What would spiritual intelligence look like… not in an individual leader… but in an entire organisation?
What would it mean for a company to have consciousness to make decisions with wisdom, to act from deep purpose rather than fear, and to stay centred and connected in a world that feels increasingly volatile?
Most organisational models focus on structure and capability. But an emerging body of research points to something deeper that the most adaptive systems are those guided by a shared inner compass: clarity of purpose, connectedness, ethical awareness, and presence.
This is often referred to as spiritual intelligence, not as an individual trait, but as an organisational operating system. A collective consciousness that shapes how people move, decide, and collaborate. And interestingly, nature has already shown us what this looks like.

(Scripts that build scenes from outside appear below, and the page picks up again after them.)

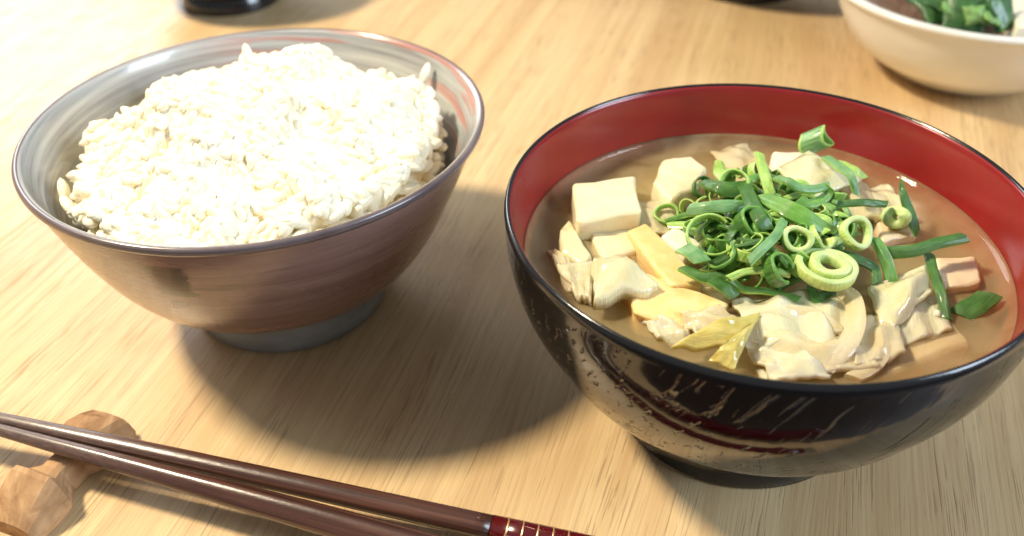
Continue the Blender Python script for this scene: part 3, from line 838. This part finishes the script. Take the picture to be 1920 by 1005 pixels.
# the curved onion strip in front
def onion_strip(pts, width, label):
    o = strip(pts, width, 'w', label, curl=.3, thick=.0012, name='onion_strip', n=24, taper=(.8, 1.2, .8))
    o.data.materials.clear(); o.data.materials.append(M_ONI.m); o.data.materials.append(M_ONI.m)
    o['category'] = 'onion'; o['group'] = 'clear onion strips in the soup'
    return o
onion_strip([(1572, 540, .0515), (1598, 560, .052), (1604, 605, .0515), (1585, 650, .050), (1545, 695, .0475)], .0060, 'clear onion strip curving down from the largest scallion ring')
onion_strip([(1650, 600, .048), (1660, 640, .048), (1640, 680, .0475), (1600, 705, .047)], .0050, 'amber onion strip curving along the near right rim')
onion_strip([(1420, 600, .0495), (1470, 585, .050), (1530, 590, .050), (1580, 620, .049)], .0044, 'clear onion strip lying across the limp cabbage leaf')
for k, (u, v, s, lab) in enumerate([(1487, 590, .0011, 'tiny white tofu crumb on the limp cabbage leaf'), (1745, 568, .0007, 'tiny white crumb beside the narrow dark scallion strand'), (1757, 588, .0008, 'tiny white crumb at the lower tip of the dark strand')]):
    bm = bmesh.new(); bmesh.ops.create_icosphere(bm, subdivisions=2, radius=s)
    for vv in bm.verts: vv.co *= 1 + .25 * noise.noise(vv.co * 900 + Vector((k, 0, 0)))
    tag(bm_obj('tofu_crumb', bm, M_TOFU, loc=spot(u, v, .0495 if k == 0 else .0468)), lab, 'tofu', 'tofu crumbs in the soup')

# ------------------------------------------------------------------ chopsticks and their rest
def stick_mat():
    m = Mat('dark_red_wood')
    x, y, z = m.sep()
    n = m.noise(m.mapping((14, 700, 700)), 1.0, 4, .6, .4)
    f = m.noise(m.mapping((420, 1500, 1500)), 1.0, 3, .7)
    col = m.ramp(n, [(.3, (.032, .013, .009)), (.5, (.072, .028, .018)), (.72, (.13, .055, .034))])
    worn = m.math('SUBTRACT', 1.0, m.smooth(m.math('MULTIPLY_ADD', n, .03, x), .045, .105))       # bare, darker and rougher towards the tip
    col = m.mix(worn, col, m.ramp(f, [(.3, (.045, .024, .020)), (.7, (.14, .085, .068))]))
    rough = m.math('ADD', m.math('MULTIPLY_ADD', n, .15, .20), m.math('MULTIPLY', worn, .22))
    m.set(color=col, rough=rough, coat=.3, coatr=.12, normal=m.bump(f, .2, .0002))
    return m
M_STICK = stick_mat()
M_SLEEVE = Mat('red_sleeve'); M_SLEEVE.set(color=(.085, .004, .006), rough=.22, coat=.5, coatr=.08)
M_GOLD = Mat('gold_line'); M_GOLD.set(color=(.80, .50, .24), metal=.7, rough=.3)
def tube_mesh(x0, x1, rf, n=10, seg=24, skew=0.0, ends=True):
    V, F = [], []
    for i in range(n + 1):
        x = x0 + (x1 - x0) * i / n; r = rf(x)
        for k in range(seg):
            a = 2 * PI * k / seg
            sq = 1 / (abs(math.cos(a)) ** 2.6 + abs(math.sin(a)) ** 2.6) ** (1 / 2.6)     # rounded square section
            V.append((x + skew * r * sq * math.sin(a), r * sq * math.cos(a), r * sq * math.sin(a)))
    for i in range(n):
        for k in range(seg):
            l = (k + 1) % seg; F.append((i * seg + k, (i + 1) * seg + k, (i + 1) * seg + l, i * seg + l))
    F.append(tuple(range(seg))); F.append(tuple(n * seg + k for k in range(seg))[::-1])
    return V, F
def chopstick(uvL, zL, uvR, zR, fwd, radii, roll, label, sl_uv):
    a, b = spot(*uvL, zL), spot(*uvR, zR); d = (b - a).normalized()
    tip = a - d * .030; L = (b - tip).length + fwd
    sl = (spot(*sl_uv, zR) - tip).dot(d)
    root = empty('chopstick', tip)
    y = Vector((0, 0, 1)).cross(d).normalized(); z = d.cross(y)
    root.matrix_world = Matrix.Translation(tip) @ Matrix((d, y, z)).transposed().to_4x4() @ Matrix.Rotation(roll, 4, 'X')
    def rad(x):
        for (x0, r0), (x1, r1) in zip(radii, radii[1:]):
            if x <= x1: return r0 + (r1 - r0) * (x - x0) / (x1 - x0)
        return radii[-1][1]
    V, F = tube_mesh(0, sl, rad, 40); mesh_obj('shaft', V, F, M_STICK, root)
    V, F = tube_mesh(sl, L, lambda x: rad(x) + .0001); mesh_obj('red_sleeve', V, F, M_SLEEVE, root)
    for k in range(5):
        x = sl + .0026 + k * .0033
        V, F = tube_mesh(x - .00018, x + .00018, lambda q: rad(q) + .0002, 1, skew=.35); mesh_obj('gold_ring', V, F, M_GOLD, root)
    return tag(root, label, 'chopstick', 'pair of chopsticks')
chopstick((0, 785), .0122, (923, 990), .0072, .070, [(0, .0010), (.03, .00145), (.06, .0020), (.0765, .0022), (.12, .00245), (.18, .0028), (.3, .0033)], .25,
          'upper chopstick, nearer the bowls, with a gold striped red sleeve', (923, 990))
chopstick((0, 806), .0120, (600, 973), .0090, .120, [(0, .0010), (.03, .00145), (.06, .0021), (.0765, .0024), (.095, .0029), (.111, .0032), (.15, .0035), (.3, .0036)], .65,
          'lower chopstick, nearer the front edge of the picture', (990, 1090))

rest_m = Mat('carved_rest_wood')
rn1 = rest_m.noise(rest_m.mapping((240, 60, 240)), 1.0, 4, .6, .6)
rn2 = rest_m.noise(rest_m.mapping((90, 90, 90)), 1.0, 3)
rc = rest_m.ramp(rn1, [(.3, (.26, .14, .066)), (.55, (.44, .265, .135)), (.75, (.56, .36, .195))])
rc = rest_m.mix(rest_m.smooth(rn2, .60, .72), rc, (.16, .07, .035))
rest_m.set(color=rc, rough=.75, spec=.12, normal=rest_m.bump(rn1, .5, .0006))
def rest():
    # along the length: place, half width, height; two ridges with a dip between them, sloping off to both ends
    st = [(0, .0062, .0048), (.05, .0070, .0066), (.16, .0076, .0096), (.26, .0078, .0116), (.30, .0077, .0116), (.35, .0062, .0090), (.42, .0042, .0080), (.57, .0042, .0080), (.65, .0060, .0086),
          (.70, .0072, .0108), (.75, .0073, .0108), (.86, .0072, .0094), (.96, .0068, .0074), (1.0, .0060, .0056)]
    A, B = Vector((-.1140, .1295, 0)), Vector((-.1015, .1620, 0))
    d = (B - A); L = d.length; d.normalize(); w = Vector((d.y, -d.x, 0))
    c = (A + B) / 2
    sec = [(-.86, 0), (-.98, .12), (-1.0, .50), (-.88, .80), (-.60, .96), (-.2, 1.0), (.25, .98), (.58, .90), (.78, .74), (1.0, .30), (.98, .10), (.84, 0)]
    V, F = [], []
    n = len(sec)
    for i, (t, hw, h) in enumerate(st):
        for j, (sx, sz) in enumerate(sec):
            q = noise.noise(Vector((t * 4, j * .6, 2)))
            V.append(A - c + d * (L * t) + w * (hw * sx * (1 + .06 * q)) + Vector((0, 0, h * sz * (1 + .06 * q))))
    for i in range(len(st) - 1):
        for j in range(n):
            k = (j + 1) % n; F.append((i * n + j, (i + 1) * n + j, (i + 1) * n + k, i * n + k))
    F.append(tuple(range(n))); F.append(tuple((len(st) - 1) * n + k for k in range(n))[::-1])
    o = mesh_obj('chopstick_rest', V, F, rest_m, loc=c)
    bm = bmesh.new(); bm.from_mesh(o.data); bmesh.ops.recalc_face_normals(bm, faces=bm.faces[:]); bm.to_mesh(o.data); bm.free()
    o.data.set_sharp_from_angle(angle=R(17))
    tag(o, 'carved light brown wooden chopstick rest with a dip in the middle', 'chopstick rest')
rest()

# ------------------------------------------------------------------ the far side of the table
b2 = soup_bowl((-.142, .4615, 0), 'dark lacquer bowl at the back left, only its foot in view'); b2.scale = (.82, .82, .82)
b3 = soup_bowl((.124, .4690, 0), 'dark bowl at the back, its shadow left of the white bowl'); b3.scale = (.95, .95, .95)

WB = Vector((.1927, .3613, 0))
HW = .040
M_WHITE = Mat('white_glaze')
wn_ = M_WHITE.noise(M_WHITE.mapping((40, 40, 120)), 1.0, 3)
M_WHITE.set(color=M_WHITE.ramp(wn_, [(.3, (.75, .76, .735)), (.7, (.81, .82, .80))]), rough=.25, coat=.4, coatr=.1, normal=M_WHITE.bump(wn_, .1, .0004))
wb = empty('white_bowl', WB)
tag(wb, 'white ceramic bowl of green leaves at the back right', 'bowl')
op = catmull([(.0235, 0, .0012), (.0290, 0, .0030), (.0355, 0, .007), (.0430, 0, .012), (.0485, 0, .018), (.0530, 0, .025), (.0565, 0, .032), (.0592, 0, .0372)], 36)
V, F = lathe([(p.x, p.z) for p in op], 128); mesh_obj('outer_wall', V, F, M_WHITE, wb)
ip = catmull([(.0568, 0, .0378), (.0540, 0, .031), (.049, 0, .022), (.041, 0, .0135), (.028, 0, .0075), (.012, 0, .0055), (.0004, 0, .0053)], 30)
V, F = lathe([(p.x, p.z) for p in ip], 128); mesh_obj('inner_wall', V, F, M_WHITE, wb)
V, F = lathe([(.0568, .0377), (.0574, .0391), (.0584, .0400), (.0597, .0401), (.0607, .0395), (.0610, .0385), (.0605, .0376), (.0592, .0371)], 128); mesh_obj('rim', V, F, M_WHITE, wb)
V, F = lathe([(.0205, .0030), (.0208, .0004), (.0214, 0), (.0235, 0), (.0240, .0006), (.0237, .0022)], 96); mesh_obj('foot', V, F, M_WHITE, wb)
# its contents
M_MEAT = food_mat('brown_meat', (.07, .032, .018), (.20, .115, .065), 300, .4, .1, bump=.7, bd=.001)
M_LEAF = green('dark_chopped_leaf', (.018, .070, .018), (.035, .120, .030), (.075, .19, .055))
M_LEAF2 = green('light_chopped_leaf', (.10, .24, .06), (.17, .34, .09), (.28, .45, .15))
bm = bmesh.new()
bmesh.ops.create_uvsphere(bm, u_segments=40, v_segments=24, radius=1)
for v in bm.verts:
    v.co = Vector((v.co.x * .044, v.co.y * .044, v.co.z * (.010 if v.co.z > 0 else .018)))
    q = v.co * 160
    if v.co.z > -.004: v.co.z += noise.noise(q) * .004 + noise.noise(q * 2.2) * .002
tag(bm_obj('minced_meat', bm, M_MEAT, loc=WB + Vector((0, 0, .0262))), 'brown minced meat under the leaves in the white bowl', 'meat')
def leaf_piece(u, v, z, w, l, yaw, pitch, mat, label, seed):
    p = spot(u, v, z)
    c = [Vector((-l / 2, -w / 2, 0)), Vector((l / 2, -w / 2, 0)), Vector((l / 2, w / 2, 0)), Vector((-l / 2, w / 2, 0))]
    M = Matrix.Translation(p) @ Matrix.Rotation(yaw, 4, 'Z') @ Matrix.Rotation(pitch, 4, 'X')
    return sheet('leaf_piece', [M @ q for q in c], mat, label, 'leaf', .0009, .0018, .0018, 10, 8, 'chopped leaves in the white bowl', seed)
leaf_piece(1752, 18, .042, .013, .013, .4, .5, M_LEAF, 'dark green leaf piece leftmost in the white bowl', 21)
leaf_piece(1783, 22, .043, .010, .011, 1.2, .8, M_LEAF2, 'yellow green leaf piece in the white bowl', 22)
leaf_piece(1810, 24, .044, .014, .015, -.3, .9, M_LEAF, 'broad green leaf piece at the middle of the white bowl', 23)
leaf_piece(1828, 28, .045, .007, .009, .2, 1.0, M_LEAF2, 'small pale shiny leaf piece on the broad green one', 24)
leaf_piece(1880, 24, .044, .014, .014, .6, 1.0, M_LEAF, 'pointed dark leaf piece at the right of the white bowl', 25)
leaf_piece(1722, 6, .041, .010, .010, 2.0, .4, M_LEAF, 'dark leaf scrap against the rim of the white bowl', 26)
leaf_piece(1850, 4, .044, .011, .012, 2.4, .6, M_LEAF, 'green leaf piece furthest back in the white bowl', 27)
leaf_piece(1765, 8, .0435, .011, .013, .9, .3, M_LEAF, 'dark leaf piece behind the leftmost one in the white bowl', 28)
leaf_piece(1795, 2, .0440, .012, .012, -.6, .5, M_LEAF, 'dark leaf piece behind the yellow green one in the white bowl', 29)
leaf_piece(1848, 36, .0430, .010, .012, 1.9, .6, M_LEAF2, 'light leaf piece touching the near rim of the white bowl', 31)
leaf_piece(1820, -8, .0440, .012, .012, .3, .4, M_LEAF2, 'light leaf piece at the back edge of the leaves in the white bowl', 32)
block('tofu_cube', Q(.042, (1890, -10), (1950, -10), (1960, 50), (1905, 50)), .010, M_TOFU, 'white tofu piece at the right edge in the white bowl', 'tofu')
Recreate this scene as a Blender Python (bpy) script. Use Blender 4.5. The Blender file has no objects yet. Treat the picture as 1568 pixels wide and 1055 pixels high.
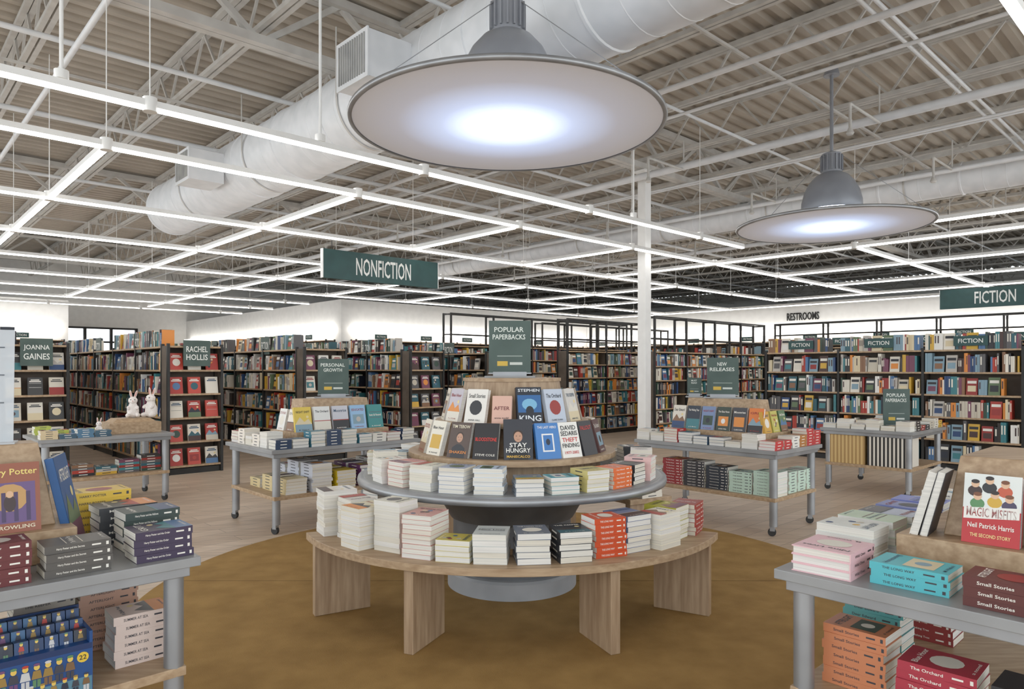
import bpy, math, random
from mathutils import Matrix, Vector
random.seed(11)
rnd = random.Random(5)
R = math.radians(43.1)
CR, SR = math.cos(R), math.sin(R)
HP = math.pi/2

def W(u, v, z=0.0):
    return Vector((u*CR - v*SR, u*SR + v*CR, z))
def RZ(a): return Matrix.Rotation(a, 4, 'Z')
def RX(a): return Matrix.Rotation(a, 4, 'X')
def RY(a): return Matrix.Rotation(a, 4, 'Y')
def TR(x, y, z=0.0): return Matrix.Translation(Vector((x, y, z)))
def G(u, v, z=0.0, r=0.0): return Matrix.Translation(W(u, v, z)) @ RZ(R + r)
ID = Matrix.Identity(4)

def lin(c):
    o = []
    for k in c[:3]:
        k = k/255.0
        o.append(k/12.92 if k <= 0.04045 else ((k+0.055)/1.055)**2.4)
    return tuple(o)

# ------------------------------------------------------------ materials
MATS = {}
def newmat(name):
    m = bpy.data.materials.new(name); m.use_nodes = True
    nt = m.node_tree
    b = nt.nodes['Principled BSDF']
    MATS[name] = m
    return m, nt, b
def noise_mix(nt, b, c1, c2, scale=(5, 5, 5), nscale=1.0, detail=4, lo=.35, hi=.65):
    tc = nt.nodes.new('ShaderNodeTexCoord'); mp = nt.nodes.new('ShaderNodeMapping')
    mp.inputs['Scale'].default_value = scale
    nz = nt.nodes.new('ShaderNodeTexNoise'); nz.inputs['Scale'].default_value = nscale
    nz.inputs['Detail'].default_value = detail
    cr = nt.nodes.new('ShaderNodeValToRGB')
    cr.color_ramp.elements[0].position = lo; cr.color_ramp.elements[1].position = hi
    cr.color_ramp.elements[0].color = (*lin(c1), 1); cr.color_ramp.elements[1].color = (*lin(c2), 1)
    nt.links.new(tc.outputs['Object'], mp.inputs['Vector'])
    nt.links.new(mp.outputs[0], nz.inputs['Vector'])
    nt.links.new(nz.outputs['Fac'], cr.inputs[0])
    nt.links.new(cr.outputs[0], b.inputs['Base Color'])
    return tc, mp, nz, cr
def simple(name, c1, c2=None, rough=.5, metal=0.0, scale=(3, 3, 3), nscale=2.0, bump=0.0):
    m, nt, b = newmat(name)
    c2 = c2 or tuple(min(255, k+6) for k in c1)
    tc, mp, nz, cr = noise_mix(nt, b, c1, c2, scale, nscale, 1)
    b.inputs['Roughness'].default_value = rough
    b.inputs['Metallic'].default_value = metal
    if bump:
        bp = nt.nodes.new('ShaderNodeBump'); bp.inputs['Strength'].default_value = bump
        bp.inputs['Distance'].default_value = .01
        nt.links.new(nz.outputs['Fac'], bp.inputs['Height']); nt.links.new(bp.outputs[0], b.inputs['Normal'])
    return m
def emis(name, col, strength, sample=True):
    m, nt, b = newmat(name)
    b.inputs['Base Color'].default_value = (.9, .9, .9, 1)
    b.inputs['Emission Color'].default_value = (*lin(col), 1)
    b.inputs['Emission Strength'].default_value = strength
    if not sample: m.cycles.emission_sampling = 'NONE'
    return m

simple('white_paint', (238, 238, 236), (243, 243, 241), .6)
simple('deck_paint', (174, 165, 152), (188, 179, 166), .6, scale=(.7, .7, .7))
simple('steel_paint', (190, 187, 182), (202, 200, 195), .5)
simple('duct_paint', (220, 223, 226), (229, 231, 234), .4)
simple('grille', (150, 150, 148), (165, 165, 162), .5)
simple('silver', (150, 152, 155), (165, 167, 170), .38, .55)
simple('table_grey', (146, 147, 148), (156, 157, 158), .4, .2)
simple('drum_grey', (96, 99, 104), (108, 111, 115), .5, .1)
simple('plinth_grey', (160, 163, 167), (173, 176, 180), .45, .1)
simple('lamp_grey', (134, 137, 144), (144, 147, 154), .35, .1)
simple('black_metal', (36, 35, 34), (44, 43, 42), .45, .3)
simple('sign_green', (32, 70, 70), (38, 78, 77), .5)
simple('sign_sage', (64, 82, 76), (72, 90, 84), .5)
simple('back_panel', (84, 73, 63), (98, 86, 75), .7)
simple('rubber', (40, 40, 40), (50, 50, 50), .7)
simple('plush', (232, 222, 216), (242, 236, 232), .9, scale=(60, 60, 60), bump=.4)
simple('pink', (214, 160, 150), (226, 176, 166), .8)
simple('foliage', (120, 140, 120), (160, 178, 160), .9, scale=(4, 4, 4))
simple('bark', (90, 74, 60), (110, 92, 76), .9)
simple('asphalt', (170, 172, 174), (190, 190, 190), .9)
emis('strip', (255, 252, 248), 5.0)
emis('added_deck_fill', (255, 252, 248), 1.3)  # added fill glow, unseen from below, brightens the ceiling deck
emis('cove', (255, 250, 242), 2.0, True)
emis('bulb', (225, 236, 255), 6.0)

m, nt, b = newmat('oak')
tc, mp, nz, cr = noise_mix(nt, b, (148, 120, 92), (186, 160, 130), (26, 26, 2.2), 1.5, 5, .3, .7)
b.inputs['Roughness'].default_value = .5
m, nt, b = newmat('oak_flat')
tc, mp, nz, cr = noise_mix(nt, b, (156, 127, 96), (190, 163, 131), (3, 26, 26), 1.6, 5, .3, .7)
mp.inputs['Rotation'].default_value = (0, 0, -R)
b.inputs['Roughness'].default_value = .5

def vcol(name, rough, pages=False):
    m, nt, b = newmat(name)
    at = nt.nodes.new('ShaderNodeAttribute'); at.attribute_name = 'Col'
    b.inputs['Roughness'].default_value = rough
    if pages:
        tc = nt.nodes.new('ShaderNodeTexCoord'); mp = nt.nodes.new('ShaderNodeMapping')
        mp.inputs['Scale'].default_value = (2, 2, 420)
        nz = nt.nodes.new('ShaderNodeTexNoise'); nz.inputs['Scale'].default_value = 1.0
        mx = nt.nodes.new('ShaderNodeMix'); mx.data_type = 'RGBA'; mx.blend_type = 'MULTIPLY'
        cr = nt.nodes.new('ShaderNodeValToRGB')
        cr.color_ramp.elements[0].position = .35; cr.color_ramp.elements[0].color = (.78, .78, .78, 1)
        cr.color_ramp.elements[1].position = .6; cr.color_ramp.elements[1].color = (.96, .96, .96, 1)
        nt.links.new(tc.outputs['Object'], mp.inputs[0]); nt.links.new(mp.outputs[0], nz.inputs['Vector'])
        nt.links.new(nz.outputs['Fac'], cr.inputs[0])
        mx.inputs['Factor'].default_value = 1
        nt.links.new(at.outputs['Color'], mx.inputs['A']); nt.links.new(cr.outputs[0], mx.inputs['B'])
        nt.links.new(mx.outputs['Result'], b.inputs['Base Color'])
    else:
        nt.links.new(at.outputs['Color'], b.inputs['Base Color'])
vcol('cover', .42); vcol('pages', .85, True)

m, nt, b = newmat('floor_planks')
tc = nt.nodes.new('ShaderNodeTexCoord'); mp = nt.nodes.new('ShaderNodeMapping')
mp.inputs['Rotation'].default_value = (0, 0, -R)
br = nt.nodes.new('ShaderNodeTexBrick')
br.inputs['Scale'].default_value = 1.0; br.inputs['Brick Width'].default_value = 1.2; br.inputs['Row Height'].default_value = .18
br.inputs['Mortar Size'].default_value = .0025
br.inputs['Color1'].default_value = (*lin((216, 196, 174)), 1); br.inputs['Color2'].default_value = (*lin((196, 174, 151)), 1)
br.inputs['Mortar'].default_value = (*lin((140, 122, 106)), 1)
mp2 = nt.nodes.new('ShaderNodeMapping'); mp2.inputs['Rotation'].default_value = (0, 0, -R); mp2.inputs['Scale'].default_value = (1.2, 14, 1)
nz = nt.nodes.new('ShaderNodeTexNoise'); nz.inputs['Scale'].default_value = 1.6; nz.inputs['Detail'].default_value = 6
cr = nt.nodes.new('ShaderNodeValToRGB')
cr.color_ramp.elements[0].position = .3; cr.color_ramp.elements[0].color = (.72, .7, .68, 1)
cr.color_ramp.elements[1].position = .65; cr.color_ramp.elements[1].color = (1.05, 1.05, 1.05, 1)
mx = nt.nodes.new('ShaderNodeMix'); mx.data_type = 'RGBA'; mx.blend_type = 'MULTIPLY'; mx.inputs['Factor'].default_value = .8
nt.links.new(tc.outputs['Object'], mp.inputs[0]); nt.links.new(mp.outputs[0], br.inputs['Vector'])
nt.links.new(tc.outputs['Object'], mp2.inputs[0]); nt.links.new(mp2.outputs[0], nz.inputs['Vector'])
nt.links.new(nz.outputs['Fac'], cr.inputs[0])
nt.links.new(br.outputs['Color'], mx.inputs['A']); nt.links.new(cr.outputs[0], mx.inputs['B'])
nt.links.new(mx.outputs['Result'], b.inputs['Base Color']); b.inputs['Roughness'].default_value = .4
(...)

If you’ve ever watched a murmuration of starlings, you’ve witnessed spiritual intelligence expressed as a system. Thousands of birds moving as if they share one mind, sensing together, adapting together, shifting direction in milliseconds without hierarchy or command.
It’s trust.
It’s connection.
It’s synchronised awareness.
It is collective consciousness in motion.

Real World Cases:
And this isn’t just metaphorical. Some of the world’s most successful organisations are already structuring themselves in ways that mirror these principles:
Haier: The Chinese giant. They’ve broken a 70,000-person company into thousands of autonomous micro-enterprises that sense opportunities locally and self-organise at speed. It’s a human murmuration, each unit aligning with its closest neighbours, moving cohesively without top-down control. And in moments of disruption, they don’t fracture; they reconfigure.
Patagonia: Purpose is their operating system. Employees act from values with clarity and cohesion. The organisation moves with remarkable synchronisation, adapting instantly when the world shifts. Purpose becomes a form of collective consciousness.
IDEO: The global design firm. Teams form and dissolve fluidly; sensing needs, swarming around challenges, and dispersing when the work is done. Leadership is emergent. Innovation comes from the interplay between people, not from a rigid hierarchy.
All three organisations behave like a murmuration. Not because they studied birds, but because the same underlying dynamics make human systems deeply adaptive: distributed intelligence, autonomy, trust, shared sensing, fluid structure.
And here’s where it all connects: When a murmuration encounters a threat, it becomes more coordinated, more adaptive, more unified.
That is the essence of antifragility; the ability to grow stronger through disruption. And antifragility is simply spiritual intelligence in motion. Purpose guiding decisions. Connection guiding behaviour. Awareness guiding adaptation. Trust enabling speed.
So, the real question is this:
If nature has already given us the blueprint for collective consciousness…
What would it take for our organisations to move like that?
To sense together.
To adapt together.
To be strengthened, not broken by disruption.
What would become possible if our organisations learned to move… like a murmuration?